● **TASK DETAILS**:
Write the lines out again, from the top of the material to the line containing "lower left row')", pictures excluded.

● **SUPPLIED INFORMATION**:
▼

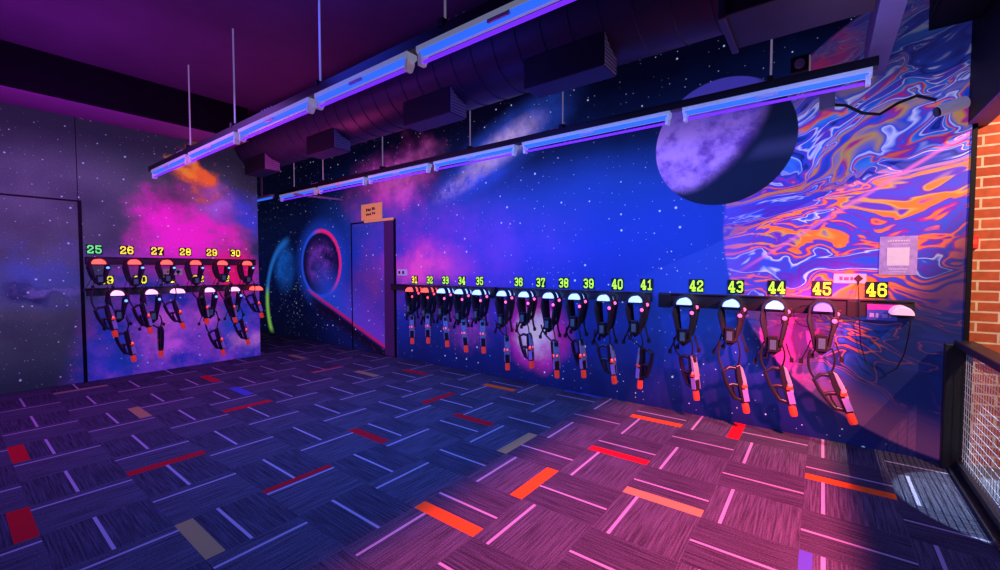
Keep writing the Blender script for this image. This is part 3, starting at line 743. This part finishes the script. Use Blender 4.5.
def pack(n, loc, rz, led, drop, tilt, yaw, where, big=False):
    v = get_vest(led, n % 2); v.location = loc; v.rotation_euler = (0, 0, rz); v.scale = (1, 1, .80 if 25 <= n <= 30 else 1)
    tag(v, 'black laser tag vest hanging on hook %d %s' % (n, where), 'vest', 'laser tag vests on the hooks')
    p = make_phaser(n, drop, tilt, yaw, big, .345 if 25 <= n <= 30 else (.38 if 30 < n < 36 else (.35 if n in (36, 38) else .25))); p.location = loc; p.rotation_euler = (0, 0, rz)
    tag(p, 'orange-tipped phaser hanging below the vest on hook %d %s' % (n, where), 'phaser', 'phasers hanging from the vests')
TI = {31:(.74,0,-.95),32:(.70,0,-1.0),33:(.71,.10,-.9),34:(.74,.12,-.9),35:(.72,.05,-.9),36:(.88,.03,-.85),37:(.84,.10,.1),38:(.87,.06,-.75),39:(.85,.12,-.35),40:(.86,.14,.1),41:(.86,-.05,2.7),
      42:(.88,.12,-.45),43:(.92,.18,.5),44:(.88,.22,.15),45:(.88,.36,.1)}
for n, (drop, tilt, yaw) in TI.items():
    pack(n, (SL[n], BACK, RZ), 0, 'led_red' if n < 33 else 'led_pink', drop, tilt, yaw, 'of the mural wall', n > 42)
TU = {25:(.92,.18,.3),26:(.92,.2,.5),27:(.90,.25,.2),28:(.86,.12,.8),29:(.88,.2,.7),30:(.85,.3,.1)}
for n, (drop, tilt, yaw) in TU.items():
    pack(n, (LEFT, UY[n], UZ), PI/2, 'led_blue', drop, tilt, yaw, 'in the upper left row')
TLw = {19:(.88,.16,.3),20:(.86,0,1.5),22:(.96,.22,.3),23:(.86,.25,.3)}
for n, (drop, tilt, yaw) in TLw.items():
    pack(n, (LEFT, LY[n], LZ), PI/2, 'led_blue', drop, tilt, yaw, 'in the lower left row')

# ================================================================== SIGNS AND SMALL WALL ITEMS
def bars(mb, rows, m, y0=-.0075, y1=-.0045, seed=1):
    rnd = random.Random(seed)
    for (x0, x1, z, h) in rows:
        x = x0
        while x < x1:
            w = rnd.uniform(.6, 1.1) * h
            mb.box(x, min(x + w, x1), y0, y1, z, z + h * rnd.uniform(.75, 1.0), m); x += w + h * .3
    return mb
s = MB().box(-.27, .27, -.02, 0, -.13, .13, 'orange_card').build('door_sign', None, (-5.94, BACK - .005, 2.345), 0, bevel=.002)
tag(s, 'orange sign with two short dark lines above the back wall door', 'sign')
bars(MB(), [(-.13, .0, .01, .05), (.03, .11, .02, .05), (-.13, .0, -.06, .04), (.03, .11, -.05, .04)], 'ink', -.023, -.02).build('lettering', s)
s = MB().box(-.11, .11, -.02, 0, -.05, .05, 'white_plastic').build('socket_plate', None, (-5.19, BACK, 1.345), 0, bevel=.004)
tag(s, 'small white double socket plate on the wall beside the door', 'socket')
h = MB(); h.box(-.075, -.035, -.024, -.02, -.02, .025, 'ink'); h.box(.015, .055, -.024, -.02, -.02, .025, 'ink'); h.build('socket_hole', s)
def card_sign(loc, rz, label, w=.20, h=.075):
    s = MB().box(-w/2, w/2, -.008, 0, -h/2, h/2, 'pink_card').build('card_sign', None, loc, rz, bevel=.001)
    tag(s, label, 'sign', 'pale card signs above empty hooks')
    bars(MB(), [(-w*.32, w*.10, -.014, .030)], 'ink_red', -.0095, -.008).build('lettering', s)
    d = MB(); cx = w*.26
    d.prism([(cx, .032), (cx + .030, .0), (cx, -.032), (cx - .030, .0)], -.012, -.008, 'ink'); d.box(cx - .006, cx + .006, -.012, -.008, -.045, -.02, 'ink'); d.build('diamond_mark', s)
    return s
card_sign((.175, BACK, 1.325), 0, 'pale pink card sign with dark diamond between numbers 45 and 46')
card_sign((LEFT, 1.98, 1.36), PI/2, 'pale pink card sign with dark diamond above number 21 at left', .22, .09)
p = MB().box(-.105, .105, -.008, 0, -.145, .145, 'lilac_card').build('poster', None, (.45, BACK, 1.50), 0, bevel=.001)
tag(p, 'lilac poster with blank pale square right of number 46', 'poster')
MB().box(-.062, .062, -.0105, -.008, -.075, .06, 'poster_white').build('pale_square', p)
bars(MB(), [(-.06, .06, .105, .013), (-.045, .05, .083, .008), (-.05, .05, -.105, .010), (-.04, .045, -.125, .007)], 'poster_white', -.0105, -.008, 4).build('lettering', p)
t = MB().box(-.085, .085, -.006, 0, -.06, .06, 'sign_blue').build('hook_tag', None, (.365, BACK - .0745, 1.075), 0, bevel=.001)
tag(t, 'small blue and pink printed tag on the rail under number 46', 'tag')
MB().box(-.085, .085, -.008, -.006, .018, .06, 'sign_pink').build('pink_band', t)
bars(MB(), [(-.07, -.02, -.04, .035), (.0, .05, -.04, .035)], 'lilac_card', -.008, -.006, 3).build('lettering', t)
c = MB(); c.tube([(.225, BACK - .012, 1.30), (.23, BACK - .10, 1.15), (.235, BACK - .10, 1.02), (.25, BACK - .05, .82), (.29, BACK - .03, .66), (.34, BACK - .02, .60)], .004, 'webbing', 5)
tag(c.build('dangling_wire'), 'thin dark cord hanging from the diamond on the card sign', 'cord', 'hanging cords')
c = MB(); c.tube([(.50, BACK - .26, 1.04), (.50, BACK - .20, .92), (.49, BACK - .12, .78), (.46, BACK - .06, .66), (.40, BACK - .03, .60)], .005, 'webbing', 5)
tag(c.build('dangling_wire'), 'dark cord drooping from the empty hook of number 46', 'cord', 'hanging cords')
c = MB(); c.tube([(-.09 + .09*math.cos(a), BACK - .09, 1.02 + .09*math.sin(a)) for a in [q*2*PI/20 for q in range(17)]], .003, 'webbing', 5)
tag(c.build('cord_loop'), 'thin looped cord on the wall left of the vest of number 45', 'cord', 'hanging cords')

b = empty('wall_projector', (-.17, BACK, 3.03)); tag(b, 'small black boxed projector on the wall above the far rail', 'projector')
MB().box(-.07, .05, -.16, 0, -.06, .07, 'black').build('body', b, bevel=.008)
MB().box(.05, .058, -.15, -.02, -.05, .06, 'white_plastic').build('side_plate', b, bevel=.002)
l = MB(); l.tube([(-.01, -.16, .0), (-.01, -.185, .0)], .035, 'gun_grey', 12, up=(0, 0, 1)); l.build('lens', b, smooth=True)
b = empty('wall_spotlight', (.67, BACK, 2.52)); tag(b, 'small pale cylindrical spotlight on the wall near the brick corner', 'spotlight')
l = MB(); l.tube([(-.05, -.10, -.02), (-.01, -.09, -.005), (.09, -.06, .025)], .042, 'white_plastic', 14, up=(0, 0, 1)); l.build('barrel', b, smooth=True)
l = MB(); l.tube([(-.062, -.104, -.024), (-.048, -.10, -.02)], .034, 'black', 14, up=(0, 0, 1)); l.build('lens', b, smooth=True)
MB().box(.0, .06, -.06, 0, -.02, .02, 'white_plastic').build('bracket', b)
b = MB().box(-.05, .05, -.05, 0, -.07, .07, 'gun_grey').build('junction_box', None, (.0, BACK, 2.74), 0, bevel=.006); tag(b, 'small grey junction box below the far rail on the marbled planet', 'junction box')
MB().box(-.042, .042, -.056, -.05, -.062, .062, 'gun_grey').build('cover', b)
c = MB(); c.tube([(.05, BACK - .02, 2.70), (.12, BACK - .02, 2.68), (.22, BACK - .015, 2.60), (.32, BACK - .015, 2.57), (.42, BACK - .015, 2.63), (.52, BACK - .015, 2.66), (.62, BACK - .03, 2.60)], .011, 'webbing', 6)
tag(c.build('black_cable'), 'black cable sagging from junction box to wall spotlight', 'cable')
b = MB().box(-.018, .018, -.03, 0, -.045, .045, 'alarm_red').build('call_point', None, (RIGHT + .050, BACK + .1, 1.59), 0, bevel=.004); tag(b, 'small red call point on the brick beside the mural edge', 'call point')
MB().box(-.011, .011, -.033, -.03, -.015, .02, 'muzzle').build('glass_panel', b)

# ================================================================== MESH RAILING at the right
g = empty('mesh_railing', (RIGHT - .01, 4.27, 0)); tag(g, 'black framed wire mesh railing at the right edge', 'railing')
MB().box(-.10, .035, -.06, .0, 0, .88, 'black').build('post', g, bevel=.004)
MB().box(-.03, .03, -2.36, -2.30, 0, .88, 'black').build('post', g, bevel=.004)
MB().box(-.05, .05, -2.36, .0, .86, .905, 'black').build('top_rail', g, bevel=.006)
MB().box(-.03, .03, -2.36, -.05, .04, .08, 'black').build('bottom_rail', g, bevel=.004)
w = MB()
y = -2.28
while y < -.06: w.box(-.0015, .0015, y, y + .003, .08, .86, 'steel'); y += .05
z = .11
while z < .86: w.box(-.0015, .0015, -2.30, -.06, z, z + .003, 'steel'); z += .05
w.build('wire_mesh', g)
MB().box(-.07, .05, -2.36, .0, 0, .02, 'black').build('floor_plate', g, bevel=.003)
m = MB(); m.box(1.05, 2.6, 2.6, 4.0, 0, .02, 'green'); tag(m.build('turf_mat'), 'green mat on the floor behind the mesh railing', 'mat')

# ================================================================== LIGHTS
def lamp(kind, name, loc, energy, color, **kw):
    l = bpy.data.lights.new(name, kind); l.energy = energy; l.color = color
    for k_, v_ in kw.items():
        if k_ not in ('target', 'scale', 'rot'): setattr(l, k_, v_)
    o = bpy.data.objects.new(name, l); COL.objects.link(o); o.location = loc
    if 'target' in kw: o.rotation_euler = (Vector(kw['target']) - Vector(loc)).to_track_quat('-Z', 'Y').to_euler()
    if 'rot' in kw: o.rotation_euler = kw['rot']
    if 'scale' in kw: o.scale = kw['scale']
    return o
# pink wash from the upper right, long in y, narrow across x: its edges lie parallel to y on the carpet
a = math.radians(30.2)
lamp('SPOT', 'pink_wash', (.77, 2.2, 2.32), 1450, (1.0, .10, .20), spot_size=math.radians(130), spot_blend=.16, use_square=True, shadow_soft_size=.08, rot=(0, a + .02, 0), scale=(math.tan(math.radians(18.2)) / math.tan(math.radians(65)), 1, 1))
lamp('AREA', 'blue_wash', (-2.7, 2.2, 2.55), 95, (.03, .20, 1.0), shape='RECTANGLE', size=2.0, size_y=.8, target=(-2.7, 2.6, 0))  # unseen area lamp added to make up for the dimmed tubes
lamp('AREA', 'wall_wash', (-2.6, 3.3, 2.55), 34, (.10, .22, 1.0), shape='RECTANGLE', size=6.0, size_y=.15, target=(-2.6, 4.4, 1.0))  # unseen area lamp added for more blue on the mural
lamp('AREA', 'violet_wash', (-5.2, .6, 2.9), 40, (.34, .12, .85), shape='RECTANGLE', size=2.5, size_y=1.6, target=(-5.4, 1.2, 0))  # unseen violet fill over the left carpet
lamp('POINT', 'magenta_wash', (-5.4, 2.6, 2.2), 26, (1.0, .05, .40), shadow_soft_size=.3)  # unseen magenta fill for the back left
lamp('POINT', 'ceiling_wash', (-5.6, .6, 2.4), 75, (.50, .03, .75), shadow_soft_size=.4)  # unseen lamp added to tint the ceiling purple
lamp('POINT', 'ceiling_blue', (-3.0, 1.5, 3.15), 20, (.03, .06, 1.0), shadow_soft_size=.4)  # unseen fill added to turn the middle ceiling blue
lamp('POINT', 'duct_blue', (-2.4, 2.75, 2.5), 3.5, (.03, .05, 1.0), shadow_soft_size=.2)  # weak unseen fill added for blue on the duct
lamp('POINT', 'beam_fill', (.1, 3.2, 2.3), 5, (.45, .4, 1.0), shadow_soft_size=.1)  # unseen fill added to brighten the beam
lamp('SPOT', 'brick_lamp', (2.0, 2.6, 2.9), 460, (1.0, .60, .40), spot_size=1.5, spot_blend=.5, target=(1.1, 4.5, 1.9))
lamp('SPOT', 'cool_patch', (2.1, 3.55, 2.6), 900, (.50, .72, 1.0), spot_size=.38, spot_blend=.08, target=(1.02, 3.66, 0), use_square=True)
W = bpy.data.worlds.new('world'); S.world = W; W.use_nodes = True
W.node_tree.nodes['Background'].inputs[0].default_value = (.05, .05, .16, 1); W.node_tree.nodes['Background'].inputs[1].default_value = .35

# ================================================================== CAMERA
cam = bpy.data.cameras.new('camera'); co = bpy.data.objects.new('camera', cam); COL.objects.link(co)
cam.sensor_width = 36; cam.lens = 36 * 425 / 1000; cam.clip_start = .05
yaw = math.atan2(322, 425); pitch = math.atan2(16, 425)
co.location = (0, 0, 1.4); co.rotation_euler = (PI/2 - pitch, 0, yaw)
S.camera = co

▲

● **RESPONSE FOR THIS EXERCISE**:
Keep writing the Blender script for this image. This is part 3, starting at line 743. This part finishes the script. Use Blender 4.5.
def pack(n, loc, rz, led, drop, tilt, yaw, where, big=False):
    v = get_vest(led, n % 2); v.location = loc; v.rotation_euler = (0, 0, rz); v.scale = (1, 1, .80 if 25 <= n <= 30 else 1)
    tag(v, 'black laser tag vest hanging on hook %d %s' % (n, where), 'vest', 'laser tag vests on the hooks')
    p = make_phaser(n, drop, tilt, yaw, big, .345 if 25 <= n <= 30 else (.38 if 30 < n < 36 else (.35 if n in (36, 38) else .25))); p.location = loc; p.rotation_euler = (0, 0, rz)
    tag(p, 'orange-tipped phaser hanging below the vest on hook %d %s' % (n, where), 'phaser', 'phasers hanging from the vests')
TI = {31:(.74,0,-.95),32:(.70,0,-1.0),33:(.71,.10,-.9),34:(.74,.12,-.9),35:(.72,.05,-.9),36:(.88,.03,-.85),37:(.84,.10,.1),38:(.87,.06,-.75),39:(.85,.12,-.35),40:(.86,.14,.1),41:(.86,-.05,2.7),
      42:(.88,.12,-.45),43:(.92,.18,.5),44:(.88,.22,.15),45:(.88,.36,.1)}
for n, (drop, tilt, yaw) in TI.items():
    pack(n, (SL[n], BACK, RZ), 0, 'led_red' if n < 33 else 'led_pink', drop, tilt, yaw, 'of the mural wall', n > 42)
TU = {25:(.92,.18,.3),26:(.92,.2,.5),27:(.90,.25,.2),28:(.86,.12,.8),29:(.88,.2,.7),30:(.85,.3,.1)}
for n, (drop, tilt, yaw) in TU.items():
    pack(n, (LEFT, UY[n], UZ), PI/2, 'led_blue', drop, tilt, yaw, 'in the upper left row')
TLw = {19:(.88,.16,.3),20:(.86,0,1.5),22:(.96,.22,.3),23:(.86,.25,.3)}
for n, (drop, tilt, yaw) in TLw.items():
    pack(n, (LEFT, LY[n], LZ), PI/2, 'led_blue', drop, tilt, yaw, 'in the lower left row')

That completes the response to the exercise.